9780385349406_p0_v1_s260x420Family secrets are Maggie O’Farrell’s forte and her latest novel – Instructions for a Heatwave – combines her facility for everyday drama with shocking revelations. If you’ve read O’Farrell’s The Vanishing Act of Esme Lennox or The Hand That First Held Mine, you know to raise your expectations for a surprising twist in the plot.

The heat in London is unbearable when Robert, a retired banker, decides to take a walk, but never returns, leaving behind his Irish chatterbox wife, three grown children, and a couple of grandkids. The story moves across London, Ireland, and New York City in 1976 – just before the electronic media made secrets archaic. As Aoife (pronounced ee-fa, the Irish “Eve”) returns from New York City to the London house to help her brother, Michael Francis, and sister, Monica, in the search for their father, Robert’s disappearance fades into the background as O’Farrell reveals the diverting background lives of each character. Everyone has a secret and no one is happy, except perhaps Gretta, the frantic mother who lives in denial. Michael Francis, the eldest son, is a frustrated Ph.D. wannabe who teaches history at a local grammar school and has recently had a one-night stand with a fellow teacher; Monica, divorced from the love of her life, cannot seem to assimilate into her second marriage with her new husband and his young daughters; Aoife, hides her dyslexia from everyone, including Gabe, her new lover, who sends her love notes she cannot decipher. Gretta has an irrational penchant for cleaning out shelves when stressed, and cannot seem to stop talking or giving unwanted advice.

After finding check stubs that date back fifteen years, the family takes the ferry to Cork, Ireland, in search of their father. Of course, there is another woman, but not in the way you may expect; the checks are sent to a convent. As Gretta reveals the mystery, the truth jolts the family – first into further chaos but eventually into redemption with an ending that renews faith in the ability of loved ones to come through for each other when needed. The family rallies and survives, but Robert is another story. He appears in the beginning and in the end, only as a phantom catalyst. I wonder what a good book group would conclude about his future – O’Farrell leaves it open.

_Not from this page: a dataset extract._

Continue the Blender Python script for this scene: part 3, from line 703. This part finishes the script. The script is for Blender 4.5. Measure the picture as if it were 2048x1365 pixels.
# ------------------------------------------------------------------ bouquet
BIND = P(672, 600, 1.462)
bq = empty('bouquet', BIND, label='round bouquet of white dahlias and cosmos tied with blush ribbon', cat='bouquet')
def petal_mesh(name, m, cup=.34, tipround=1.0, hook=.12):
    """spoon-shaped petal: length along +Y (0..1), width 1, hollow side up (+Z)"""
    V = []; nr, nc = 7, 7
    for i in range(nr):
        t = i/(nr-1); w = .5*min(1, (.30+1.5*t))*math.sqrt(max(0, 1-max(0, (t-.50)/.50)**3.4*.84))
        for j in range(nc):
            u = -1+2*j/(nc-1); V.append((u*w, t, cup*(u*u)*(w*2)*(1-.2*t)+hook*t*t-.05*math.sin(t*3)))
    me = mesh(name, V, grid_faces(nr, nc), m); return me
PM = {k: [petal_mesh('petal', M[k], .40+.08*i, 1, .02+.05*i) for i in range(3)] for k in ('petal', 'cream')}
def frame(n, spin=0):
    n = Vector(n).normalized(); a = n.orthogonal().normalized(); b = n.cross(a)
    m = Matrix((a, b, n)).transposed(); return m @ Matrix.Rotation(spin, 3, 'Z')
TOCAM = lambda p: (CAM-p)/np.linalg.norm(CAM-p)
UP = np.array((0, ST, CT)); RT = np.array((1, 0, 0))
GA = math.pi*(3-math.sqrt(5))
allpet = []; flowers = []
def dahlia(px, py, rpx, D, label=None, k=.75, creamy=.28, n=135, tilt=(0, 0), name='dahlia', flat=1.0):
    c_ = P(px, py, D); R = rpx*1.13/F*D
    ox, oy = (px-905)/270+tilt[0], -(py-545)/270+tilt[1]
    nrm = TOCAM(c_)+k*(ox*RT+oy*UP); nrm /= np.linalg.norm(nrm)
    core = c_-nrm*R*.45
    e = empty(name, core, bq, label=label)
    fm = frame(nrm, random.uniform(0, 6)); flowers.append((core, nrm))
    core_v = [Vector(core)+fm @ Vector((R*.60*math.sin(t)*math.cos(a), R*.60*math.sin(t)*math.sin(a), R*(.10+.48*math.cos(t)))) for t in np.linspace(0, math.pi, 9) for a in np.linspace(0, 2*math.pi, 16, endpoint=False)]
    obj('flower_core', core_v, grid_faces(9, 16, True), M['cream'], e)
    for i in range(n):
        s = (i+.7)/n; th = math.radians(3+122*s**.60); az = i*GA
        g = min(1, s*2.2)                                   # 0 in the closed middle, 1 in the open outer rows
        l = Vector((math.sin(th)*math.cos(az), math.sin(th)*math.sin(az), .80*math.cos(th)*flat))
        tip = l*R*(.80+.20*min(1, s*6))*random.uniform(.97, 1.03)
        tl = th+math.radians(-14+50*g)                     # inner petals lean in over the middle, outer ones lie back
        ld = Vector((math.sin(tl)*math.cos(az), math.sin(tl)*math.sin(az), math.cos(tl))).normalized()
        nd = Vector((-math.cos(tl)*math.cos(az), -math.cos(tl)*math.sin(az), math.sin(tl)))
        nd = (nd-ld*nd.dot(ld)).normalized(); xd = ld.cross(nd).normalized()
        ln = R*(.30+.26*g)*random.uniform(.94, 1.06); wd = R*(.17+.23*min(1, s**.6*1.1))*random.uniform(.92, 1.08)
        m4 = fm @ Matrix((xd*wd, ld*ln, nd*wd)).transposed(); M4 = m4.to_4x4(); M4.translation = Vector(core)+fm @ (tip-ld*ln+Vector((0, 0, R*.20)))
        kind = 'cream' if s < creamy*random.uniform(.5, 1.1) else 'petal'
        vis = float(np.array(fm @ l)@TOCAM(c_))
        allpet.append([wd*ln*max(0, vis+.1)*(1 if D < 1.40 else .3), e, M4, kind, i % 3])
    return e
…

I liked the way Maggie O’Farrell can take dramatic incidents and weave them into meaningful moments that connected to me. When she described Aoife breathing in the scents of her parents’ bedroom, it brought back the first time I returned to my childhood home after my father died, and anyone who has siblings will recognize the pride within the rivalry, the understanding and the annoyance. O’Farrell’s stories are dramatically intricate, and if you are looking for neatness and straight story lines O’Farrell cannot deliver. After all, family relationships are messy.